Return precisely the span of lines from the top of the material below to the line containing "scene.camera = cam", both included. Pictures are excluded.
++++++++++++++++++++
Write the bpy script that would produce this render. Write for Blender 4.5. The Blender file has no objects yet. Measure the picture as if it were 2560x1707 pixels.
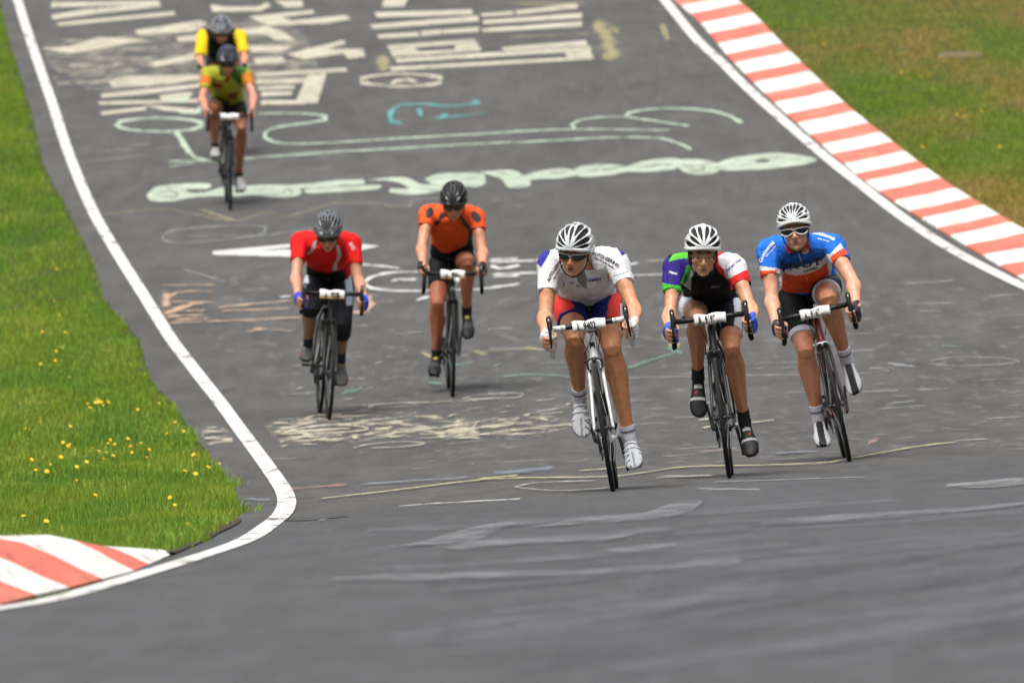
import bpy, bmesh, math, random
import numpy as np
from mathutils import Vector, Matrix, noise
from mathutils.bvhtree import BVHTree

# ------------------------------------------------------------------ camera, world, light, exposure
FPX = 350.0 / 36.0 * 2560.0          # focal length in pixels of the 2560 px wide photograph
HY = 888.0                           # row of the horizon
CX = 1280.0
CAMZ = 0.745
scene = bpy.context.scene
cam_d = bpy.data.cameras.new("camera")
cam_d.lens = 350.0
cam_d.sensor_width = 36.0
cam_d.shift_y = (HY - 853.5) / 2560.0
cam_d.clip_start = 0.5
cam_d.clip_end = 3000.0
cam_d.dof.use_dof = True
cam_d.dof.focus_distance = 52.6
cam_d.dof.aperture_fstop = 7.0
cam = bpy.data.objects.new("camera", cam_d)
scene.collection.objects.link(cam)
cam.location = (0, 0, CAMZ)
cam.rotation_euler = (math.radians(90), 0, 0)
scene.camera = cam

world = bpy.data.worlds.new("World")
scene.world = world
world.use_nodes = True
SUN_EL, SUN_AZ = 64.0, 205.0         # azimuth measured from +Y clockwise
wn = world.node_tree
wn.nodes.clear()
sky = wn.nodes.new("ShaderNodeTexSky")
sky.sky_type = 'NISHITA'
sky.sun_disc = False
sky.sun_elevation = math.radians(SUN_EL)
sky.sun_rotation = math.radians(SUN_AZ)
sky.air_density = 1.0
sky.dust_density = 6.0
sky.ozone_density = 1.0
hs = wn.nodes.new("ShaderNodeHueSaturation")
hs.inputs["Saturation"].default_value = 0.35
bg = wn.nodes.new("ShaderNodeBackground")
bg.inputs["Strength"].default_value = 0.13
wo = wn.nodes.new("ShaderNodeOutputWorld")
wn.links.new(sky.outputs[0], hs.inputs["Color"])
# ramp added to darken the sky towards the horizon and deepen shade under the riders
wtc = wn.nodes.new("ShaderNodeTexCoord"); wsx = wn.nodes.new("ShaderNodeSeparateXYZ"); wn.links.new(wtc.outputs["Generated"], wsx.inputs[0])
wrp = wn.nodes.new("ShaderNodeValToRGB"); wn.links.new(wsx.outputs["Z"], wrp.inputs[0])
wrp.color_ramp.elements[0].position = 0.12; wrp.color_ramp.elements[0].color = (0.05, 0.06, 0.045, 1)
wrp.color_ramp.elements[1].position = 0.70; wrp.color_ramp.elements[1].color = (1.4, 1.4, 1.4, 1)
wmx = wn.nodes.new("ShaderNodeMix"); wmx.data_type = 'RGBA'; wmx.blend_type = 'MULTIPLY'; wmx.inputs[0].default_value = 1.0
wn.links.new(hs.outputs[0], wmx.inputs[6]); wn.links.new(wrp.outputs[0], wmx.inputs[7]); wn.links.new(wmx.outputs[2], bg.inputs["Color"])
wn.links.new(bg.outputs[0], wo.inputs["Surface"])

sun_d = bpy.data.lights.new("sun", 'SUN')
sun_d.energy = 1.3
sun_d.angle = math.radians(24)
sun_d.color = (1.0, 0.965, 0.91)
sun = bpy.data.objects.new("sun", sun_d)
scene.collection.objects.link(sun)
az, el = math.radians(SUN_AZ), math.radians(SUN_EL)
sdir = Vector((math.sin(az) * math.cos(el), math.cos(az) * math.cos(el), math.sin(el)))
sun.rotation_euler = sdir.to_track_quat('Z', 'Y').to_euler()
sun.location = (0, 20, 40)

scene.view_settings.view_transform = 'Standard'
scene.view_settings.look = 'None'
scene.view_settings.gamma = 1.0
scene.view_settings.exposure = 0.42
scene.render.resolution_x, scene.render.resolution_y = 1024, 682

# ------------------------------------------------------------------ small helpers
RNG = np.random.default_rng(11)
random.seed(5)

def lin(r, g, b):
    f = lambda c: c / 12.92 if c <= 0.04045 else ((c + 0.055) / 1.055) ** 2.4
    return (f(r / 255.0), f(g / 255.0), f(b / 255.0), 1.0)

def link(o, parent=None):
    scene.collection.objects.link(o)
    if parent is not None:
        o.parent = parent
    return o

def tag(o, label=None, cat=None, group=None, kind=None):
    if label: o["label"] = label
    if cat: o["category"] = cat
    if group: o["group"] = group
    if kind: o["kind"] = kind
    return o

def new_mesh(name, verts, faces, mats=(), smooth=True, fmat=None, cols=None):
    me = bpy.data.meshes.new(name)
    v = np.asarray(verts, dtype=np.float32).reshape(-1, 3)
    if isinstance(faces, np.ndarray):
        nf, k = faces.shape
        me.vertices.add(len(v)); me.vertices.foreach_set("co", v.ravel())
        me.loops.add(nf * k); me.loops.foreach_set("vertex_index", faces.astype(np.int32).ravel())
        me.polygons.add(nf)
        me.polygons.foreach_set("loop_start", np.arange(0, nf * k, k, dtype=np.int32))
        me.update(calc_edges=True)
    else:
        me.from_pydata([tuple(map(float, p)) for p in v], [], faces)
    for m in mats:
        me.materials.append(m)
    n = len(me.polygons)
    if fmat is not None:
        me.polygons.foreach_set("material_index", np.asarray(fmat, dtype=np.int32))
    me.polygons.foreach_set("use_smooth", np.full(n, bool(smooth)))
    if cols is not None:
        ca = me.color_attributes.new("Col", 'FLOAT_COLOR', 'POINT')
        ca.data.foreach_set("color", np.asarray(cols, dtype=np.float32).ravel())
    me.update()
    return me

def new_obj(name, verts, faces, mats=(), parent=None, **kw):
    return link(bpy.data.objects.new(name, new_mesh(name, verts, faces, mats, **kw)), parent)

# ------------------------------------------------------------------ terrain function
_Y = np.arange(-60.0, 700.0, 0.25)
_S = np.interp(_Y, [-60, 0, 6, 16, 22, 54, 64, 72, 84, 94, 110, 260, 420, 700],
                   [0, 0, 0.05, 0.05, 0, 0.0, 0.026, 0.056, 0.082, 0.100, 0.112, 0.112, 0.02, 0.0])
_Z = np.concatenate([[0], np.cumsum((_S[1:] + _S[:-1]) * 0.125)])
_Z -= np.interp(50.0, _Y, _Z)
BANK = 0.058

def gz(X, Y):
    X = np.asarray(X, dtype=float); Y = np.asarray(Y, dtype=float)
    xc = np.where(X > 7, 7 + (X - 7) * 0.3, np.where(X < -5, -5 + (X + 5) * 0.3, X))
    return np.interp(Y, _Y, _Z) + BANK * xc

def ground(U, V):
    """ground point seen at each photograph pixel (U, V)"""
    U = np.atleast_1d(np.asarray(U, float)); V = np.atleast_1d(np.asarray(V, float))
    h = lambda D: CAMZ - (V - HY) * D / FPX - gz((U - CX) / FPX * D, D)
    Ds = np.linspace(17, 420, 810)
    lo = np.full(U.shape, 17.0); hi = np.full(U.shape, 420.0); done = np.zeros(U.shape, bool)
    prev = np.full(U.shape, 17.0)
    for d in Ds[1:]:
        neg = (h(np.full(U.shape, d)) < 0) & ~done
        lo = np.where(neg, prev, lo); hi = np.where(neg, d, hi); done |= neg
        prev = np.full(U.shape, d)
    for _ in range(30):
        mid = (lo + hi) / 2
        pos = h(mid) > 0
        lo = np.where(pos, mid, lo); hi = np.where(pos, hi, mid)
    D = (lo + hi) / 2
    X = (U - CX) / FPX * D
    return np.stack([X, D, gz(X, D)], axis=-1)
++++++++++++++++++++
### Worked solution
Write the bpy script that would produce this render. Write for Blender 4.5. The Blender file has no objects yet. Measure the picture as if it were 2560x1707 pixels.
import bpy, bmesh, math, random
import numpy as np
from mathutils import Vector, Matrix, noise
from mathutils.bvhtree import BVHTree

# ------------------------------------------------------------------ camera, world, light, exposure
FPX = 350.0 / 36.0 * 2560.0          # focal length in pixels of the 2560 px wide photograph
HY = 888.0                           # row of the horizon
CX = 1280.0
CAMZ = 0.745
scene = bpy.context.scene
cam_d = bpy.data.cameras.new("camera")
cam_d.lens = 350.0
cam_d.sensor_width = 36.0
cam_d.shift_y = (HY - 853.5) / 2560.0
cam_d.clip_start = 0.5
cam_d.clip_end = 3000.0
cam_d.dof.use_dof = True
cam_d.dof.focus_distance = 52.6
cam_d.dof.aperture_fstop = 7.0
cam = bpy.data.objects.new("camera", cam_d)
scene.collection.objects.link(cam)
cam.location = (0, 0, CAMZ)
cam.rotation_euler = (math.radians(90), 0, 0)
scene.camera = cam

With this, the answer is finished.